Having seen what happened in the US with civil asset forfeiture, well-meaning laws can have their purpose bent, and goodwill can be perverted. Why take on that exposure?
>It includes liability for any and all data handed off or handled by 3rd parties.
Why would you hand of the data of your customers to someone that won't/can't prove to you that they will be in compliance with the current legal requirements?
Honestly that is the entire point of the GDPR, don't misuse customer data and don't hand it over to 3rd. parties unless the customer allows you to.
> It includes liability for any and all data handed off or handled by 3rd parties.
Good. Outsourcing violations, ethical or legal, shouldn't get you off the hook for them.
Besides which, what are you doing handing off stuff that's important to your business without knowing what's being done with it? Not a recipe for success. And if it's not important, then...

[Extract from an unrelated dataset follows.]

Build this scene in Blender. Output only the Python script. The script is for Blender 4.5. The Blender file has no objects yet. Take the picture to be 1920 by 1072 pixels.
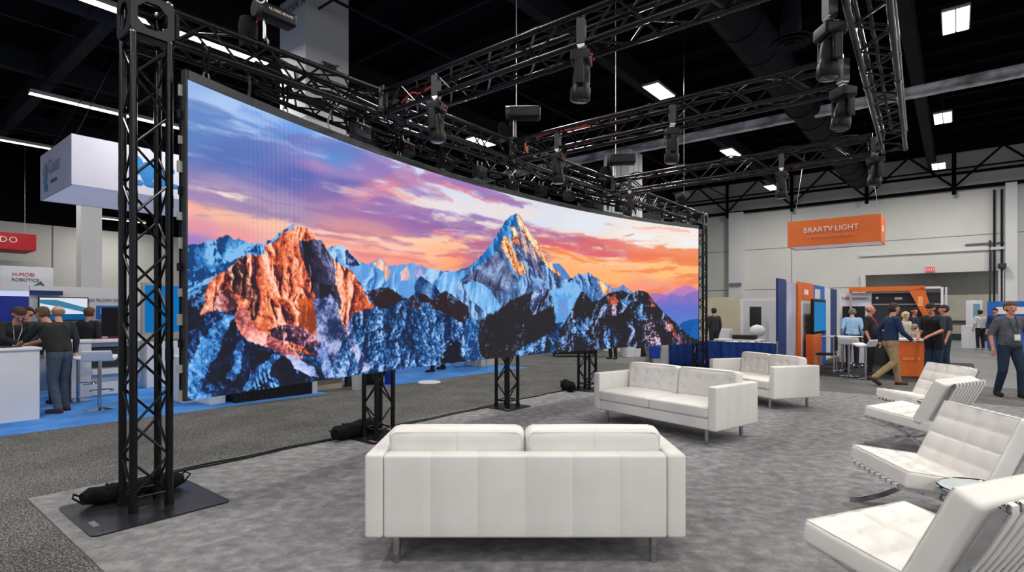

The policies required for PCI compliance are all straightforward too. But enforcing large sets of policies across an organization is a challenge, no matter how simple the actual policies are.
it’s a problem cos the regulation is vague and what you just said is Your interpretation of it... that doesn’t mean it would stand up in court of law...
It's not possible for a financial institution to exist without incurring 'extra costs' for SOX and KYC compliance. And yet they all do. That pesky regulation seems to be useful.
Actually this has been a big problem in the cryptocurrency space. It's entirely too onerous to comply with the rather extreme regulations in the finance space so exchanges had to ignore them for the longest time. Some exchanges even have to move countries because it would be nearly impossible to operate "legally". Yet their services are still needed and if they didn't have this freedom and flexibility then the cryptocurrency space might not have had the tools it needed to grow and innovate.
It's not 2 years though. European countries have had variations of the law for decades. If you ever bothered to comply with those, you'd have had literally decades and very little cost to comply with GDPR.
GDPR is the PCI of the privacy world, 99% of companies will be non compliant if audited, but 99% of companies wont be audited. The difference is unlike PCI anyone can launch claims against companies, including for malicious reasons like taking out a competitor, and political reasons like a eurocrat taking a disliking to a particular company.